Shantanu Basu and Arpan Das, astrophysicists at the University of Western, Ontario, issued a research paper in Astrophysical Journal Letters which declares that black holes are not always the result of a collapse of a star. Instead, some of the black holes develop quite rapidly in a short period, and after that, they stop evolving. The two researchers demonstrate the way black holes appeared at the beginning of the universe. Professor Shantanu Basu declared that “this is indirect observational evidence that black holes originate from direct-collapses and not from stellar remnants.”

This study comes after many years in which scientists didn’t have a definite answer to the question ‘How did supermassive black holes form?’, as we know that for a supermassive black hole to be created, there had to be a star more than twenty times bigger than our Sun. They have always tried to find a definitive solution to it. And Basu and Das might have come with an explanation.

Black Holes Might Not Always Form By Exploding Stars

The two researchers presented, not before coming with evidence, the ‘direct-collapse’ scenario. This scenario indicates that there is a chance that a considerable load of cosmic gas and dust to collapse into a black hole all of a sudden, a black hole more massive than those formed by collapsing stars.

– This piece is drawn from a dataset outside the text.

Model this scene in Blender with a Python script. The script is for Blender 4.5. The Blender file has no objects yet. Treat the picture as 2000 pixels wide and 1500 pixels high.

Scientist Ethan Siegel also advocates the creation of black holes by ‘direct-collapse.’ He also explains the stages of black holes creation, from the moment a star collapses, the gas and dust resulted forming new solar systems, to the moment other gas and dust in a nearby zone which also undergoes the same process does not create solar systems but further collapses and forms a black hole.

Astrophysicists have discovered in the last decade supermassive black holes that appeared in the early stages of the creation of the universe, with millions of years earlier than the galaxies. Therefore, these black holes couldn’t have been created by collapsing stars as there weren’t any stars to collapse. The supermassive black holes had a relatively limited period to grow as, with the radiation emitted from the formation of stars and new black holes, their creation stopped.